The RLConfig class contains all the configuration items needed to define and control the behavior of an RL task in KSim. Here's a summary of key configuration items, grouped by purpose:

Viewer & Visualization

  • run_model_viewer: Whether to run the environment viewer loop instead of training.

  • run_model_viewer_argmax_action: Whether to use argmax policy when running the viewer.

  • run_viewer_num_seconds: Number of seconds to run the viewer (None means manual quit).

  • run_viewer_save_renders: If True, saves each frame as an image.

  • run_viewer_save_video: If True, saves the trajectory as a .gif or .mp4 video.

Dataset Collection

  • collect_dataset: If True, collect a dataset instead of training.

  • dataset_num_batches: Number of batches of trajectories to collect.

  • dataset_save_path: Optional path to save the collected dataset.

  • collect_dataset_argmax_action: Whether to use argmax action during dataset collection.

Logging

  • log_train_metrics: Whether to log metrics during training.

  • epochs_per_log_step: Number of epochs between logging steps.

  • profile_memory: Whether to profile memory usage during training.

Training Parameters

  • num_envs: Number of parallel environments to simulate.

  • batch_size: Number of updates per rollout batch.

  • rollout_length_seconds: Duration of each environment rollout.

Evaluation / Validation

  • valid_every_n_seconds: Frequency (in seconds) to run full validation.

  • valid_first_n_seconds: When to run first validation after start.

  • render_full_every_n_steps: Number of valid steps between full renders.

Rendering Configuration

  • max_values_per_plot: Max number of series plotted per variable.

  • plot_figsize: Size of matplotlib plots.

  • render_with_glfw: If None, auto-detect GLFW availability.

  • render_shadow: Render with shadow.

  • render_reflection: Render with reflection.

  • render_contact_force: Show contact forces.

  • render_contact_point: Show contact points.

  • render_inertia: Show inertia visualization.

  • render_height_small, render_width_small: Dimensions of small viewer window.

  • render_height, render_width: Dimensions of full render window.

  • render_length_seconds: Duration of evaluation render.

  • render_fps: FPS for the rendered video.

  • render_slowdown: Slowdown factor for video replay.

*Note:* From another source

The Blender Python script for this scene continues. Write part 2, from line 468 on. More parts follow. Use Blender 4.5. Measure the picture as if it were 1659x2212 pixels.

  • render_track_body_id: Body ID to track with camera.

  • render_distance, render_azimuth, render_elevation, render_lookat: Camera configuration.

  • render_markers: Whether to draw debug markers.

  • render_camera_name: Which camera to use by name or ID.

Physics Engine Parameters

  • ctrl_dt: Control loop timestep.

  • dt: Physics simulation timestep.

  • tolerance: Solver tolerance.

  • iterations: Max iterations for main solver.

  • ls_iterations: Line search iterations (for CG/Newton solvers).

  • solver: Solver type (e.g., 'newton').

  • integrator: Integrator type (e.g., 'implicitfast').

  • disable_euler_damping: Improves perf by disabling damping.

  • max_action_latency: Max action latency for sim.

  • reward_clip_min, reward_clip_max: Clip reward values.

This configuration is designed to be flexible and accommodate the needs of a wide range of reinforcement learning experiments in KSim. You can extend or modify it depending on your specific task or engine setup.